Süha beyi de ifadeye çağırsınlar
Türkiye'de futbol tarihinde ilk defa yetkisiz menajerlerle ilgili beyanı da Süha Bey vermişti. Bu açıklaması içinde kendi futbolcularımızın adını da açıklamıştı ve biz bu isimlerle hemen yollarımızı ayırmıştık. 15 yıldır burada bu işi yapıyor, 9 yıldır birlikte çalışıyoruz ama hiç bir yetkili de "Kardeşim sen nereden biliyordun da bu açıklamayı yaptın?" deyip iki soru sormadı. Bir takım şeyleri kamuoyu ile paylaşamazsınız ama yargıyla paylaşabilirsiniz. Ben ve Süha Bey hâlâ yargıdan ifadeye çağırılmayı bekliyoruz. Çünkü benim yalnızca yargıda söyleyeceğim şeyler var.
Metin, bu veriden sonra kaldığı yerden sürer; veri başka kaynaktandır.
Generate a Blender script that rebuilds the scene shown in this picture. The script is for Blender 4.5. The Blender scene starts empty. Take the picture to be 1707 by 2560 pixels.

Beni ve Süha Bey'i ifadeye çağırsınlar.
Genç Fırat neden lekelendi ?
Fenerbahçe ile deplasmanda oynayacağımız maçta kalecimiz Tolga sakattı, Murat Şahin oynayacaktı. Son anda Murat Şahin'i kadrodan çıkarttık, Fırat'ı kaleye koyduk. Fırat ilk defa bir lig maçına çıktı. Teknik takipte Aziz Yıldırım'ın konuşmalarında geçen cümle ile alâkalı, "Kasımpaşa kalecisi o maçta kimdi?" diye baktılar, "Fırat"ı gördüler ve çocuk disiplin kuruluna gönderildi. Gencecik bir çocuğun adını lekeliyorlar. Biz o çocuğu böyle bir maçta niye riske ettik? Onun hesabını bize sorsunlar, söyleyelim, yalnızca hukukun karşısında ama. Fırat'la ilgili en ufak bir şüphemiz olsaydı kadro dışı bırakırdık. Murat Şahin ve Fatih Akyel'i neden kadro dışı bıraktık?
Herkes mertçe konuşsun
Bazı şeyleri biliyorsunuz ama burada söyleyemem. Sezon içinde bazı futbolcularımıza yapılan teklifler de var, onlar mertçe gelip yanımıza bunları söyledi. Süper Lig'de 3-5 yıldır yöneticilik yapan herkes bu olayların nasıl yapıldığını bilir. Teknik takibe takılan bir kişi de çıkıp da "Yakalandık, tespit edildik" demedi. Hâlâ inkara kalkan insanlara şaşırıyorum. Şöyle mertçe çıkıp söyleyin kardeşim. Sen benim alın terimi, emeğimi çalacaksın, 3. Lig'den, çamur deryasından Kasımpaşa'yı buraya taşıyacağım, sen benim yiyeceksin. Böyle bir şey var mı? Ayıptır, günahtır. Birilerinin parası var, sağa sola çantalar dolusu teşvik dağıtmış. Bir adam çıksın da "Şerefim üzerine yemin ediyorum" diyerek konuşsun. Hangi kulüp başkanı benim söylediklerimi söyleyebildi? Hep kıvırdılar.
Vural konusunda siz karar verin
İnsanlar çok enteresandır. Oğlunuzu bile tanımakta zaman zaman zorluk çekersiniz. Bu konuda çok fazla bir şey söylemek istemiyorum. Bir insan bir yere çağırılmışsa, alnı açık ve hiç bir sıkıntısı yoksa gider, vakur bir tavırla ifade verir ve o tavırla çıkar. Yılmaz Hocanın ifadeden sonraki çıkışını hatırlatıyım size ve ona göre kararı siz verin.